Mr Coleman said that the committee had uncovered new evidence which suggested a children's leukaemia fund set up by Mr Galloway was used to conceal the transfer of 3 million barrels of oil.

The Mariam Appeal was the fund set up by the former Glasgow Kelvin MP help four-year-old girl Mariam Hamza.

The oil-for-food program was designed to let Saddam's government sell oil in exchange for humanitarian goods to help the Iraqi people cope with UN sanctions imposed in 1991 following Iraq's invasion of Kuwait.

But Saddam manipulated the multi-billion dollar program to earn illegal revenues and peddle influence, by awarding former government officials, activists, UN officials and journalists vouchers for Iraqi oil that could then be resold at a profit.

The former Iraqi vice-president Taha Yassin Ramadan gave testimony to the committee which stated Mr Galloway was allocated the oil "because of his opinions about Iraq".

The committee said Pasqua had received allocations worth 11 million barrels from 1999 to 2000, and Mr Galloway received allocations worth 20 million barrels from 2000 to 2003.
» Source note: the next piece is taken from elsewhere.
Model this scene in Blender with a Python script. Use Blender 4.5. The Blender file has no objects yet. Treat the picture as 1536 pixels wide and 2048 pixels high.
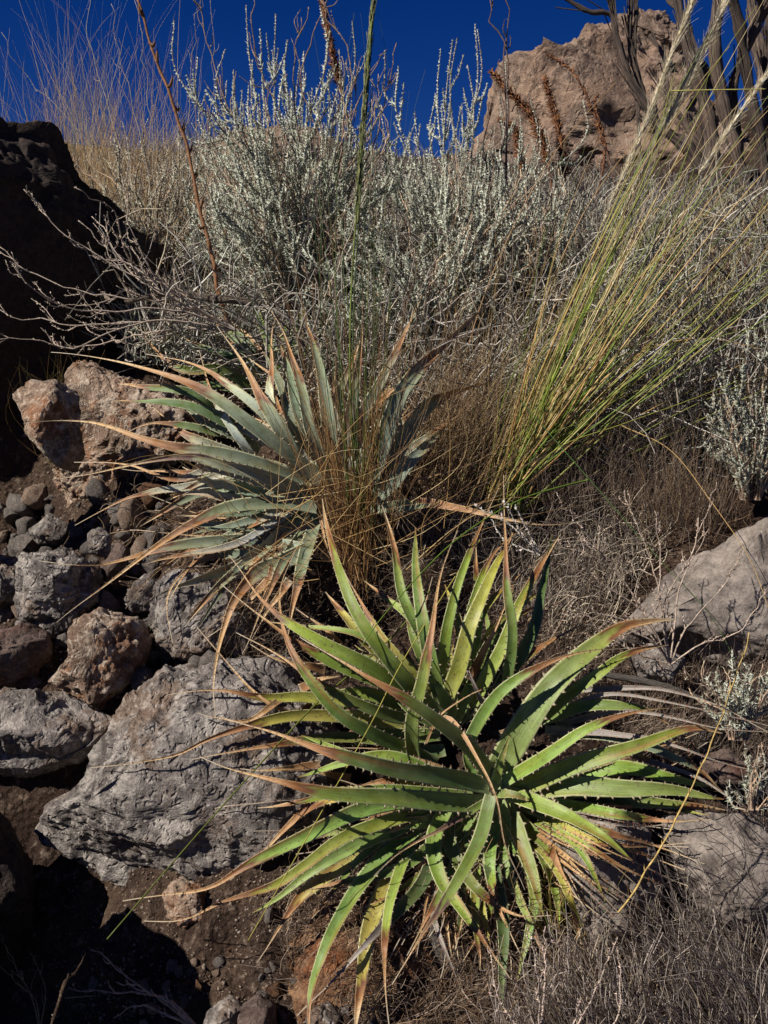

Mr Coleman's subcommittee said the evidence it found against Mr Galloway was different from documents reported in the Daily Telegraph in April 2003 alleging that he took money from Saddam's regime.

Mr Galloway filed a libel suit over the story and won £150,000 from the Daily Telegraph last year. Galloway also accepted undisclosed damages and a public apology from the Christian Science Monitor over an article it published alleging he took money from Saddam's regime. That report was based on documents that later proved to be forgeries.

Mr Galloway was expelled from the Labour Party after urging British soldiers not to fight in Iraq.